Books & Prose


Review: The Secret Garden, Frances Hodgson Burnett

By Anna M. Warrock

There comes a moment in every childhood when we become certain the family we live with is not really our family. These strange people do not understand us. We belong elsewhere, we decide with a sad, determined fierceness. Thus begins the process of making a home within ourselves.

For many reading this, that home within finds expression in what a dirt and chlorophyll garden embodies: the magic of the soil, air, and water that forms a rose; a wonder at the myriad of forms creation takes; a willingness to work for beauty; and a small door that opens into the unknown, leading to the surprises a garden brings to life. For us, there is the Bible, Diamond Sutra, Koran, Torah, or Descartes – and Frances Hodgson Burnett’s The Secret Garden, first published in 1911.

The Secret GardenYoung Mary, sent to her reclusive uncle’s Yorkshire manor house, has lost parents she hardly knew. On that train to the cold and rainy country (akin to a New England February), the angry, self-absorbed girl doesn’t seem to have much future. Burnett gives her a ray of hope. The first morning a talkative servant tells Mary, who must play by herself outside, of a locked, walled garden she won’t be able to enter. Outside Mary searches, “There were trees, and flowerbeds… but the flowerbeds were bare and wintry, and the fountain was not playing. This was not the garden which was shut up. How could a garden be shut up? You could always walk into a garden.”
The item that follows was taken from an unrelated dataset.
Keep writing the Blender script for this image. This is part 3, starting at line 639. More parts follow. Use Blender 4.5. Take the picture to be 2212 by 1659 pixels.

From that moment, we know that the girl’s hope grows in that garden. The gardener, Ben Weatherstaff, as solitary and “nasty-tempered” as the long-isolated Mary, becomes her first friend, after hearing Mary tell his half-tame robin that she’s lonely (her first self-knowledge, different from self-absorption). Then Mary hears of Dicken, the nature boy who knows and is known by the blackberries and the foxes, and she longs to meet him for the magic he knows of the wider world she begins to embrace.

Mary discovers the secret garden on her own. The garden is, of course, the garden we have all locked ourselves out of. A robin helps her find the key. Once inside, she instinctively begins clearing the grasses from around the green points of crocus and daffodils poking up. Not a miraculous reunion with her parents, which could not be, the garden of the uncle’s lost love, the adult loss through tragedy, is resurrected by the children’s caring, just as the uncle has provided a haven where Mary can heal.

Burnett emphasizes the mythic nature to this homely story as she lets Mary claim the Secret Garden. “It seemed almost like being shut out of the world in some fairy place,” she thinks as she plays there, remembering the fairy tales with secret gardens. “Sometimes people went to sleep in them for a hundred years, which she had thought must be rather stupid. She had no intention of going to sleep, and in fact, she was becoming wider awake every day which passed at Misselthwaite.”

She uncovers the gray manor’s saddest secret, the sickly Colin, and brings him to the garden. With the help of the Yorkshire house staff, the old gardener and the nature boy, she learns about resurrecting the abandoned and isolated, and in the process, growing beyond her orphaned self.

I cannot read this book even decades after the first time without feeling the sadness and the joy. Through struggle and sorrow, the garden has never abandoned anyone. Burnett says it waits there behind the wall for us to discover, to find ourselves in, and to prune and dig to help the roses blossom.